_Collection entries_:
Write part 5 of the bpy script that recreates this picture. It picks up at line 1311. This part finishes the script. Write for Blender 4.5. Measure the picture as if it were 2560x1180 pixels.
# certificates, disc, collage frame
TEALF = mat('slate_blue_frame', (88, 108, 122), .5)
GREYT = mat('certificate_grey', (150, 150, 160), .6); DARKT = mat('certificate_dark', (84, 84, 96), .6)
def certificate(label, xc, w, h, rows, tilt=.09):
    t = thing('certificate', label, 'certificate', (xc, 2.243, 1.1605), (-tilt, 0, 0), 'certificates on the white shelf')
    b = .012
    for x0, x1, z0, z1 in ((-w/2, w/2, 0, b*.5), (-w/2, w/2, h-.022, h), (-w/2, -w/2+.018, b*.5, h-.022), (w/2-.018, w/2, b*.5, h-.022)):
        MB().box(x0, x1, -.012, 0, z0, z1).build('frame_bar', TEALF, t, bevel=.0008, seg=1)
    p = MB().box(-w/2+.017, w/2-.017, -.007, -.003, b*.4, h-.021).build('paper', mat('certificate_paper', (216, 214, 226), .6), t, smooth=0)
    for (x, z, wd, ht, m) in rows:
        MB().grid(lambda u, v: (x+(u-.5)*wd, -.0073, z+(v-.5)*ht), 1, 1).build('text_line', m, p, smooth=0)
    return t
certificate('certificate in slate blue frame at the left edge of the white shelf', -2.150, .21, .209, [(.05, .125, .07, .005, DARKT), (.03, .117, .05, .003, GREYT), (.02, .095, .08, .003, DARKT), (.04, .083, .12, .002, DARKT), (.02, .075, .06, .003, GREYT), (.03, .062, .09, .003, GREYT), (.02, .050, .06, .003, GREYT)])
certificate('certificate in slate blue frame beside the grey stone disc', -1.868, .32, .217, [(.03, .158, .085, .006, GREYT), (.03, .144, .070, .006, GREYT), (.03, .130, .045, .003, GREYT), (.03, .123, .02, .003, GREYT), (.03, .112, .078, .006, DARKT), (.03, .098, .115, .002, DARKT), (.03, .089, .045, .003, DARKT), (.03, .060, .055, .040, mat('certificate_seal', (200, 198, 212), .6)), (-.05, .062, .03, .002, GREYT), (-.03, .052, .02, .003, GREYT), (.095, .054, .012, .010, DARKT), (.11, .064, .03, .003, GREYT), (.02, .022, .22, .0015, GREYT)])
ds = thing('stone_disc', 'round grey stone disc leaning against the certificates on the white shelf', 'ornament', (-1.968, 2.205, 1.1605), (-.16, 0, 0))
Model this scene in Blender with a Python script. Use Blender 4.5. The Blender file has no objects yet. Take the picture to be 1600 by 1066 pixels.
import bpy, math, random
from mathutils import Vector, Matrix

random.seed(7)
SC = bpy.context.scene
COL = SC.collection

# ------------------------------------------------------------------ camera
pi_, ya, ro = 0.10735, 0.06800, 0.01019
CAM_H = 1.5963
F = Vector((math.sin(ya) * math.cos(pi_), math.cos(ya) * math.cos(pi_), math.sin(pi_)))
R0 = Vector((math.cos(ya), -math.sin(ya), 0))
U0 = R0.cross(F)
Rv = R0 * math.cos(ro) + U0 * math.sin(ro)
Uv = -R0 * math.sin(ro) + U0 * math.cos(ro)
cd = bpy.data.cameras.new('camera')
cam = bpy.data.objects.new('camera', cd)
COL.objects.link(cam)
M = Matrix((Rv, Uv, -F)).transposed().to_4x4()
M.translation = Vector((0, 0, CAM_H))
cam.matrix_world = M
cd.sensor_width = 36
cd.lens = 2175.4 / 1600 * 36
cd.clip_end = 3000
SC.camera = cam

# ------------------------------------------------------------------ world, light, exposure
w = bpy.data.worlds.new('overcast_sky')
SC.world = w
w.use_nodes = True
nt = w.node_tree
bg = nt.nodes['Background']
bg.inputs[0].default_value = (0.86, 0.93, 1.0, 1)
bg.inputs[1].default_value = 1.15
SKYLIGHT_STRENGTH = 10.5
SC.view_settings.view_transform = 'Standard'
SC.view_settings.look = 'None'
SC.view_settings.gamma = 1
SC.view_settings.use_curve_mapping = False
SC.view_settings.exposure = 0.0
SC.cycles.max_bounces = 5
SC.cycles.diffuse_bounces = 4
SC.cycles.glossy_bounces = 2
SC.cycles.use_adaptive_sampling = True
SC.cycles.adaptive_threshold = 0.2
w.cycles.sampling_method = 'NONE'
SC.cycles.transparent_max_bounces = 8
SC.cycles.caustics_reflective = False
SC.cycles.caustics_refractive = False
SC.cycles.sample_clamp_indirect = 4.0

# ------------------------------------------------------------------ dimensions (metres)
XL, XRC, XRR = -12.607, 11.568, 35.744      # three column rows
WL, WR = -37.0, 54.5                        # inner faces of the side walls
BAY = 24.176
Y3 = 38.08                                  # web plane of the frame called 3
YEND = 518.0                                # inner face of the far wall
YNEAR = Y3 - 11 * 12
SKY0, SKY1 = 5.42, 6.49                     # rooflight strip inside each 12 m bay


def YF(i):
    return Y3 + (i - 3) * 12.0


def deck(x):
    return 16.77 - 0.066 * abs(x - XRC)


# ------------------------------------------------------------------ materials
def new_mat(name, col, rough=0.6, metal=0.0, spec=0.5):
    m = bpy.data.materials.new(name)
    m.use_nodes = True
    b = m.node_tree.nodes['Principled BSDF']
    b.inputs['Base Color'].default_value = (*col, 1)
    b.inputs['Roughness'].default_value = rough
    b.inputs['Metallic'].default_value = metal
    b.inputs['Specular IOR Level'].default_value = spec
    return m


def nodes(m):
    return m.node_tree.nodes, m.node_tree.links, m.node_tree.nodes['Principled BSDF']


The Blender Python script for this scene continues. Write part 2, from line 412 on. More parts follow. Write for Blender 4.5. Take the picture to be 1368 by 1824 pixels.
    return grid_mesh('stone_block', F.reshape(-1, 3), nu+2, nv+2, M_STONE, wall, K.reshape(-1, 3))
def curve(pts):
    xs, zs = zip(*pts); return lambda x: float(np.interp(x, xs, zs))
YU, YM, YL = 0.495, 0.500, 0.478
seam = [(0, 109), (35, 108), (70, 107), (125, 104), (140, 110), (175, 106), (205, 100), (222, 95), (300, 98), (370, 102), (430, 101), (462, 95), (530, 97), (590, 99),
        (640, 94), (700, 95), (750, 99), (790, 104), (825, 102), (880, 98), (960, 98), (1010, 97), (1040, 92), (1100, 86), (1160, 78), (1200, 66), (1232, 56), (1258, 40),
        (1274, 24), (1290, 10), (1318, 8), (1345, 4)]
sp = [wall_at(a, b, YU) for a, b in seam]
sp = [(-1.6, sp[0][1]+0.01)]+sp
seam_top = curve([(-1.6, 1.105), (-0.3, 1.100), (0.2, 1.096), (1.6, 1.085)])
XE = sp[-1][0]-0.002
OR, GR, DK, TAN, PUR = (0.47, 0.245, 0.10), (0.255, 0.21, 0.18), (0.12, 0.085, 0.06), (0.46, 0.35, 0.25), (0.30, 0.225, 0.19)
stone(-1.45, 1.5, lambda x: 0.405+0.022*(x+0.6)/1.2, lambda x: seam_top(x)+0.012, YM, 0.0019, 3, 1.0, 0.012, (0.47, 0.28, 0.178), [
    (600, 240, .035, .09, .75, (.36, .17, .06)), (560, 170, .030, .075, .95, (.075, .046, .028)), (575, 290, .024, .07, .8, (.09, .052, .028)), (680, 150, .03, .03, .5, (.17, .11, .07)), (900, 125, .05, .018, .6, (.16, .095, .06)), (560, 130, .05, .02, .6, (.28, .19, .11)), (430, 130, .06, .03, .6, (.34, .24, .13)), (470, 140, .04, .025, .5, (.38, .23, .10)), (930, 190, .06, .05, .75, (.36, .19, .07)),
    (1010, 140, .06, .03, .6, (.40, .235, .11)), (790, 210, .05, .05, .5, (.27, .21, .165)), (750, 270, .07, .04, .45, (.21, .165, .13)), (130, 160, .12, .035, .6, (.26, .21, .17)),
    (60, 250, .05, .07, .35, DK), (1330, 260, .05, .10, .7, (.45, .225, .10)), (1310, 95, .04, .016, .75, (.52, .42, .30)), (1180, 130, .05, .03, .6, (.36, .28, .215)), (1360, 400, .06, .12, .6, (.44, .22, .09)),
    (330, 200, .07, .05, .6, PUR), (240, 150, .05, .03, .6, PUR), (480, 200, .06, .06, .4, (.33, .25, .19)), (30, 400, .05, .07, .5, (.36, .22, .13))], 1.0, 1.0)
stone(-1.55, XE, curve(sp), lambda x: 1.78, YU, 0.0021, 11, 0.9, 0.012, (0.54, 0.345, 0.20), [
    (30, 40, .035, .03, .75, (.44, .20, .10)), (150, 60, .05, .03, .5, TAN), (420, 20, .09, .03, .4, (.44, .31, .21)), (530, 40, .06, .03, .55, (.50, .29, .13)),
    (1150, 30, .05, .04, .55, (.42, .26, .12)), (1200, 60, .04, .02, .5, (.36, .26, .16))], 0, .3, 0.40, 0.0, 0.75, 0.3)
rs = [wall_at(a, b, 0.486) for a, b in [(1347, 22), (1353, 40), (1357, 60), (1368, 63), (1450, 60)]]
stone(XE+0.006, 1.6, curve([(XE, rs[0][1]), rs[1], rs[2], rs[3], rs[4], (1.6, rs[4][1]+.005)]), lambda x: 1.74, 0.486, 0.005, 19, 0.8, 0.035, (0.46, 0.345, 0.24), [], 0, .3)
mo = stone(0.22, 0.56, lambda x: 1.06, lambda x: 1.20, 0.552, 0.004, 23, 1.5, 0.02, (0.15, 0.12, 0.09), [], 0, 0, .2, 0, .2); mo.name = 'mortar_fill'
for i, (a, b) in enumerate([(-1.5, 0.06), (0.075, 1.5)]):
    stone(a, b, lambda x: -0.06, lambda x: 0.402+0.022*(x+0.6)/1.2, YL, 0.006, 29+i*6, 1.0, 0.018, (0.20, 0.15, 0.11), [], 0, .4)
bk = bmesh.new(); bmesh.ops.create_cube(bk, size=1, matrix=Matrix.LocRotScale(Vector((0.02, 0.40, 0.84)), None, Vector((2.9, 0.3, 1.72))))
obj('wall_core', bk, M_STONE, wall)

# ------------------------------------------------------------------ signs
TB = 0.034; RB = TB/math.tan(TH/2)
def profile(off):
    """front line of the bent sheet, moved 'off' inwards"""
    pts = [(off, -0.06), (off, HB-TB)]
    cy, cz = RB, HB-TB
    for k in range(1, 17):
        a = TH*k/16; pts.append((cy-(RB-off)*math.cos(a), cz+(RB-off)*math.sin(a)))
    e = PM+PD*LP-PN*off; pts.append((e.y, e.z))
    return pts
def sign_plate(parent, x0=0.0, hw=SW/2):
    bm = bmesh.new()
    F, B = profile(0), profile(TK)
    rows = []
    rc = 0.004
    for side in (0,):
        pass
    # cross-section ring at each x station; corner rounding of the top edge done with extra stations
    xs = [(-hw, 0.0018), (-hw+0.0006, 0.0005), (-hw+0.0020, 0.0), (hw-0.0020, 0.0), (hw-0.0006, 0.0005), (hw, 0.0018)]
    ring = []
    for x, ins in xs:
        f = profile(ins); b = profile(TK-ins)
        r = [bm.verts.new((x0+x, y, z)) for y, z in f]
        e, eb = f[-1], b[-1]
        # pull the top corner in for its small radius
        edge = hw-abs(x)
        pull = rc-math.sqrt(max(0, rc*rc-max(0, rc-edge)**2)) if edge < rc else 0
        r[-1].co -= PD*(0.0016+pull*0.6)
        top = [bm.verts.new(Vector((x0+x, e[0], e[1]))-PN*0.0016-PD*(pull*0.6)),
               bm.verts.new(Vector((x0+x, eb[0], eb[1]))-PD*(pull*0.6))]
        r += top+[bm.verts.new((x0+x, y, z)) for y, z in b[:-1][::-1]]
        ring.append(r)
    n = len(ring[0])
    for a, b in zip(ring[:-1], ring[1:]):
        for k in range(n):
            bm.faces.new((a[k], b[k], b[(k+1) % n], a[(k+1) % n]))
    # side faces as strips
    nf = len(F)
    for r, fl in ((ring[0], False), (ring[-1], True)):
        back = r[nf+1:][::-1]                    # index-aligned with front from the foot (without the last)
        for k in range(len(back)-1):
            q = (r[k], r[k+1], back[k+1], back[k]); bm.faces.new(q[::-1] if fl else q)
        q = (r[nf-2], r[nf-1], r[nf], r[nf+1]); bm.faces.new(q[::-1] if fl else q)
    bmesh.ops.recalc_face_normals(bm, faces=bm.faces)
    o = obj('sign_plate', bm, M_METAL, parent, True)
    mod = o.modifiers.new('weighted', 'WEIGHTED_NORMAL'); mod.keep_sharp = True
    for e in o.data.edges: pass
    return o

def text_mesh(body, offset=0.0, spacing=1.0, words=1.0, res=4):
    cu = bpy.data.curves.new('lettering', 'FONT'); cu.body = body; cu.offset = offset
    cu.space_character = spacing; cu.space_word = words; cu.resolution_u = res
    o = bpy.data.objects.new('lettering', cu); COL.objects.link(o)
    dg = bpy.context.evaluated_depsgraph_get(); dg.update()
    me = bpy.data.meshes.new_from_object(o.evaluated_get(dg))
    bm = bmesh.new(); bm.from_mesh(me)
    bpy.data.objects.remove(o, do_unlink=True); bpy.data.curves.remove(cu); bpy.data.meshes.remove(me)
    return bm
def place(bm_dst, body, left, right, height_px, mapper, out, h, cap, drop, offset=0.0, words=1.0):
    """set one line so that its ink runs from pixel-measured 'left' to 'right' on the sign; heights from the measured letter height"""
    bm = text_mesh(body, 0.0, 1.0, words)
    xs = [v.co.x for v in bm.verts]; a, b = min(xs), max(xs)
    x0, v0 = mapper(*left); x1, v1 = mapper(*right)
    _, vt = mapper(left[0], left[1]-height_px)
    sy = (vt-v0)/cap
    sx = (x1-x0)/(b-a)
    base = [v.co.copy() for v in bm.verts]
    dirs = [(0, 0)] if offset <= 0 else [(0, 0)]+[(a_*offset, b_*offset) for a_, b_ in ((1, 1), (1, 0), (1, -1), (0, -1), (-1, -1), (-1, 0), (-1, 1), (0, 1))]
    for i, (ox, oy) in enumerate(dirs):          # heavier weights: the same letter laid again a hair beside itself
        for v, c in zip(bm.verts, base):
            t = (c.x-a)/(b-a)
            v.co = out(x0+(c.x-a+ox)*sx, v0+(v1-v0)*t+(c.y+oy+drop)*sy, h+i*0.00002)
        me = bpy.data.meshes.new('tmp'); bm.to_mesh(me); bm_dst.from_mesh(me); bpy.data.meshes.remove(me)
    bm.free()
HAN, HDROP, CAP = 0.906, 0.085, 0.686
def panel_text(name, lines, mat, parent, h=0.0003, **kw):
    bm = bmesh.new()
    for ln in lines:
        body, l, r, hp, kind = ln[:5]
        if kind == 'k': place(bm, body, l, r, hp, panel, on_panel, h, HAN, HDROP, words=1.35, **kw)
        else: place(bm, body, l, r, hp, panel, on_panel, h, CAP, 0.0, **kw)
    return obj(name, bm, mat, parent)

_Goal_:
The lines to return run from the one containing "stone(a, b, lambda" down to the one containing "obj('wall_core', bk, M_STONE, wall)"; give them exactly, both included, and no others.

_Answer to the problem_:
    stone(a, b, lambda x: -0.06, lambda x: 0.402+0.022*(x+0.6)/1.2, YL, 0.006, 29+i*6, 1.0, 0.018, (0.20, 0.15, 0.11), [], 0, .4)
bk = bmesh.new(); bmesh.ops.create_cube(bk, size=1, matrix=Matrix.LocRotScale(Vector((0.02, 0.40, 0.84)), None, Vector((2.9, 0.3, 1.72))))
obj('wall_core', bk, M_STONE, wall)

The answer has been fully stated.